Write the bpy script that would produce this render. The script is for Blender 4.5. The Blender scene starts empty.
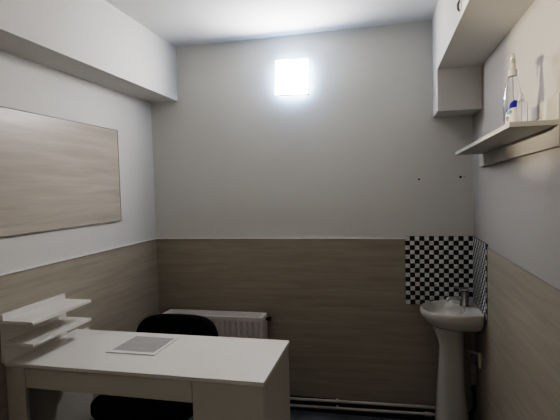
import bpy, bmesh, math, random
from math import sin, cos, pi
from mathutils import Vector, Matrix
random.seed(4)
scene = bpy.context.scene
COL = scene.collection

# ------------------------------------------------------------------ dimensions (metres)
W, H, YF = 2.163, 2.544, -3.35          # room width, ceiling height, y of the wall behind the camera
HW = 1.187                              # top of the laminate wainscot
PT = 0.004                              # laminate thickness

# ------------------------------------------------------------------ materials
def mat(name, base, rough=0.5, metal=0.0, spec=0.5, noise=None, bump=None, trans=0.0, ior=1.45, alpha=1.0, emit=None):
    m = bpy.data.materials.new(name); m.use_nodes = True
    nt = m.node_tree; b = nt.nodes['Principled BSDF']
    b.inputs['Base Color'].default_value = (*base, 1)
    b.inputs['Roughness'].default_value = rough
    b.inputs['Metallic'].default_value = metal
    b.inputs['Specular IOR Level'].default_value = spec
    b.inputs['Transmission Weight'].default_value = trans
    b.inputs['IOR'].default_value = ior
    if emit:
        b.inputs['Emission Color'].default_value = (*emit[0], 1)
        b.inputs['Emission Strength'].default_value = emit[1]
    tc = nt.nodes.new('ShaderNodeTexCoord')
    if noise:                                           # (scale, amount)
        n = nt.nodes.new('ShaderNodeTexNoise'); n.inputs['Scale'].default_value = noise[0]; n.inputs['Detail'].default_value = 4
        nt.links.new(tc.outputs['Object'], n.inputs['Vector'])
        r = nt.nodes.new('ShaderNodeValToRGB')
        a = noise[1]
        r.color_ramp.elements[0].position = 0.3; r.color_ramp.elements[1].position = 0.7
        r.color_ramp.elements[0].color = (*[c*(1-a) for c in base], 1)
        r.color_ramp.elements[1].color = (*[min(1, c*(1+a)) for c in base], 1)
        nt.links.new(n.outputs['Fac'], r.inputs['Fac']); nt.links.new(r.outputs['Color'], b.inputs['Base Color'])
    if bump:                                            # (scale, strength)
        n2 = nt.nodes.new('ShaderNodeTexNoise'); n2.inputs['Scale'].default_value = bump[0]; n2.inputs['Detail'].default_value = 3
        nt.links.new(tc.outputs['Object'], n2.inputs['Vector'])
        bp = nt.nodes.new('ShaderNodeBump'); bp.inputs['Strength'].default_value = bump[1]; bp.inputs['Distance'].default_value = 0.002
        nt.links.new(n2.outputs['Fac'], bp.inputs['Height']); nt.links.new(bp.outputs['Normal'], b.inputs['Normal'])
    return m

def wood(name, dark, light, scale, rough=0.45):
    m = bpy.data.materials.new(name); m.use_nodes = True
    nt = m.node_tree; b = nt.nodes['Principled BSDF']
    b.inputs['Roughness'].default_value = rough
    b.inputs['Specular IOR Level'].default_value = 0.35
    tc = nt.nodes.new('ShaderNodeTexCoord')
    out = []
    for sc, det in ((1.0, 5), (3.3, 3)):
        mp = nt.nodes.new('ShaderNodeMapping'); mp.inputs['Scale'].default_value = tuple(s*sc for s in scale)
        n = nt.nodes.new('ShaderNodeTexNoise'); n.inputs['Scale'].default_value = 1.0
        n.inputs['Detail'].default_value = det; n.inputs['Distortion'].default_value = 0.6
        nt.links.new(tc.outputs['Object'], mp.inputs['Vector']); nt.links.new(mp.outputs['Vector'], n.inputs['Vector'])
        out.append(n)
    mx = nt.nodes.new('ShaderNodeMix'); mx.data_type = 'FLOAT'; mx.inputs[0].default_value = 0.35
    nt.links.new(out[0].outputs['Fac'], mx.inputs[2]); nt.links.new(out[1].outputs['Fac'], mx.inputs[3])
    r = nt.nodes.new('ShaderNodeValToRGB')
    r.color_ramp.elements[0].position = 0.34; r.color_ramp.elements[1].position = 0.62
    r.color_ramp.elements[0].color = (*dark, 1); r.color_ramp.elements[1].color = (*light, 1)
    nt.links.new(mx.outputs[0], r.inputs['Fac']); nt.links.new(r.outputs['Color'], b.inputs['Base Color'])
    return m

M = {}
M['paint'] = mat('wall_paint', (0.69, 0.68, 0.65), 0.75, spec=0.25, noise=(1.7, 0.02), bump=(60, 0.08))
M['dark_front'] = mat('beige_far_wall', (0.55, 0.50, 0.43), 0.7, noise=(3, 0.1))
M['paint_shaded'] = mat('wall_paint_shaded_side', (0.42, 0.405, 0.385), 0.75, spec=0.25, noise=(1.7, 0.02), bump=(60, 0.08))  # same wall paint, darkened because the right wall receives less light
M['ceiling'] = mat('ceiling_paint', (0.74, 0.74, 0.73), 0.8, spec=0.2, noise=(1.5, 0.015), bump=(50, 0.06))
WD, WL = (0.345, 0.307, 0.25), (0.43, 0.387, 0.322)
M['wood_x'] = wood('laminate_along_back_wall', WD, WL, (1.6, 8, 26))
M['wood_y'] = wood('laminate_along_side_wall', WD, WL, (8, 1.6, 26))
M['wood_panel'] = wood('laminate_of_mounted_panel', (0.43, 0.38, 0.32), (0.54, 0.485, 0.42), (8, 1.5, 22), 0.34)
M['trim'] = mat('aluminium_trim', (0.88, 0.87, 0.85), 0.35, 0.15, noise=(20, 0.03))
M['panel_edge'] = mat('panel_edge', (0.30, 0.28, 0.25), 0.6, spec=0.2, noise=(20, 0.03))
M['floor'] = mat('grey_vinyl_floor', (0.15, 0.157, 0.17), 0.55, noise=(9, 0.25), bump=(40, 0.1))
M['shaded_skirting'] = mat('shaded_skirting', (0.012, 0.012, 0.013), 0.7, noise=(12, 0.3))  # near-black colour holds the recess shade at the wall foot
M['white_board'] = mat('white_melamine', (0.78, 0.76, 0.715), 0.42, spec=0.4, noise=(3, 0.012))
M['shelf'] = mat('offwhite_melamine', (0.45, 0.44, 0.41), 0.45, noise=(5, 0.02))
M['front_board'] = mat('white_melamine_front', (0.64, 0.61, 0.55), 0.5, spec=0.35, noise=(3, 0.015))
M['ceramic'] = mat('glazed_ceramic', (0.62, 0.60, 0.56), 0.12, spec=0.55, noise=(4, 0.01))
M['chrome'] = mat('worn_chrome', (0.45, 0.45, 0.455), 0.22, 1.0, noise=(30, 0.1))
M['black_fabric'] = mat('black_fabric', (0.006, 0.006, 0.007), 0.95, spec=0.15, noise=(150, 0.4), bump=(300, 0.3))
M['black_plastic'] = mat('black_plastic', (0.010, 0.010, 0.011), 0.5, noise=(20, 0.1))
M['rad_white'] = mat('radiator_enamel', (0.86, 0.82, 0.79), 0.35, spec=0.5, noise=(6, 0.02))
M['rad_dark'] = mat('radiator_interior', (0.13, 0.12, 0.11), 0.7, noise=(10, 0.1))
M['tile_black'] = mat('black_mosaic_tile', (0.008, 0.008, 0.009), 0.32, noise=(55, 0.6))
M['tile_white'] = mat('white_mosaic_tile', (0.74, 0.74, 0.72), 0.3, noise=(45, 0.22))
M['grout'] = mat('mosaic_grout', (0.12, 0.12, 0.115), 0.85, noise=(60, 0.1))
M['pipe'] = mat('painted_pipe', (0.55, 0.51, 0.44), 0.45, noise=(14, 0.08))
M['pvc'] = mat('grey_waste_plastic', (0.36, 0.36, 0.35), 0.5, noise=(10, 0.1))
M['satin'] = mat('satin_metal', (0.72, 0.70, 0.66), 0.4, 0.35, noise=(20, 0.05))
M['valve'] = mat('cream_valve', (0.72, 0.66, 0.54), 0.45, noise=(10, 0.05))
M['paper'] = mat('white_border_of_pad', (0.78, 0.77, 0.76), 0.55, noise=(20, 0.01))
M['lamp_frame'] = mat('lamp_frame', (0.22, 0.23, 0.25), 0.5, noise=(10, 0.02))
M['diffuser'] = mat('lamp_diffuser', (0.9, 0.9, 0.9), 0.5, emit=((0.985, 0.965, 0.985), 57.0), noise=(2, 0.005))
M['halo'] = mat('lamp_backlight', (0.9, 0.9, 0.9), 0.5, emit=((0.50, 0.69, 1.0), 15.0), noise=(2, 0.005))
M['hole'] = mat('wall_plug', (0.012, 0.011, 0.010), 0.8, noise=(40, 0.2))
M['stain'] = mat('filled_hole', (0.40, 0.395, 0.38), 0.8, noise=(40, 0.1))
M['clear'] = mat('clear_plastic', (0.97, 0.985, 1.0), 0.06, trans=1.0, ior=1.38, noise=(5, 0.004))
M['frosted'] = mat('translucent_sprayer', (0.78, 0.78, 0.77), 0.22, trans=0.4, ior=1.2, noise=(20, 0.02))
M['label_white'] = mat('label_white', (0.74, 0.74, 0.74), 0.5, noise=(30, 0.03))
M['label_blue'] = mat('label_blue', (0.012, 0.035, 0.33), 0.35, noise=(30, 0.1))
M['label_cyan'] = mat('label_cyan', (0.09, 0.27, 0.40), 0.4, noise=(60, 0.3))
M['label_grey'] = mat('label_badge', (0.13, 0.12, 0.10), 0.5, noise=(120, 0.5))
M['label_tan'] = mat('label_tan', (0.42, 0.38, 0.30), 0.5, noise=(60, 0.2))
M['label_violet'] = mat('label_violet', (0.36, 0.29, 0.45), 0.5, noise=(90, 0.3))
M['cap_white'] = mat('white_cap', (0.88, 0.87, 0.84), 0.4, noise=(20, 0.02))

def print_material():
    m = mat('grey_print', (0.30, 0.29, 0.29), 0.6, noise=(30, 0.02))
    nt = m.node_tree; b = nt.nodes['Principled BSDF']
    tc = nt.nodes.new('ShaderNodeTexCoord')
    mp = nt.nodes.new('ShaderNodeMapping'); mp.inputs['Scale'].default_value = (14, 75, 1)
    n = nt.nodes.new('ShaderNodeTexNoise'); n.inputs['Scale'].default_value = 1.0; n.inputs['Detail'].default_value = 2
    r = nt.nodes.new('ShaderNodeValToRGB')
    r.color_ramp.elements[0].position = 0.35; r.color_ramp.elements[1].position = 0.65
    r.color_ramp.elements[0].color = (0.36, 0.35, 0.345, 1); r.color_ramp.elements[1].color = (0.43, 0.42, 0.41, 1)
    nt.links.new(tc.outputs['Object'], mp.inputs['Vector']); nt.links.new(mp.outputs['Vector'], n.inputs['Vector'])
    nt.links.new(n.outputs['Fac'], r.inputs['Fac']); nt.links.new(r.outputs['Color'], b.inputs['Base Color'])
    return m
M['print'] = print_material()

# ------------------------------------------------------------------ object helpers
def link(name, bm, mats, parent=None, smooth=False, origin=(0, 0, 0)):
    me = bpy.data.meshes.new(name)
    if origin != (0, 0, 0): bmesh.ops.translate(bm, verts=bm.verts, vec=-Vector(origin))
    bmesh.ops.recalc_face_normals(bm, faces=bm.faces)
    bm.to_mesh(me); bm.free()
    for m in (mats if isinstance(mats, (list, tuple)) else [mats]): me.materials.append(m)
    o = bpy.data.objects.new(name, me); COL.objects.link(o)
    o.location = origin
    if parent is not None:
        o.parent = parent
        o.location = Vector(origin) - WORLD.get(parent.name, Vector((0, 0, 0)))
    WORLD[o.name] = Vector(origin)
    if smooth:
        for p in me.polygons: p.use_smooth = True
        if smooth == 'angle':
            for e in me.edges: pass
            me.set_sharp_from_angle(angle=math.radians(38))
    return o
WORLD = {}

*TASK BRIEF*
With the pictures left out, restate word for word every line of the data above, from the first down to the line that contains "# laminate thickness".

*ANSWER FOR THIS EXERCISE*
Write the bpy script that would produce this render. The script is for Blender 4.5. The Blender scene starts empty.
import bpy, bmesh, math, random
from math import sin, cos, pi
from mathutils import Vector, Matrix
random.seed(4)
scene = bpy.context.scene
COL = scene.collection

# ------------------------------------------------------------------ dimensions (metres)
W, H, YF = 2.163, 2.544, -3.35          # room width, ceiling height, y of the wall behind the camera
HW = 1.187                              # top of the laminate wainscot
PT = 0.004                              # laminate thickness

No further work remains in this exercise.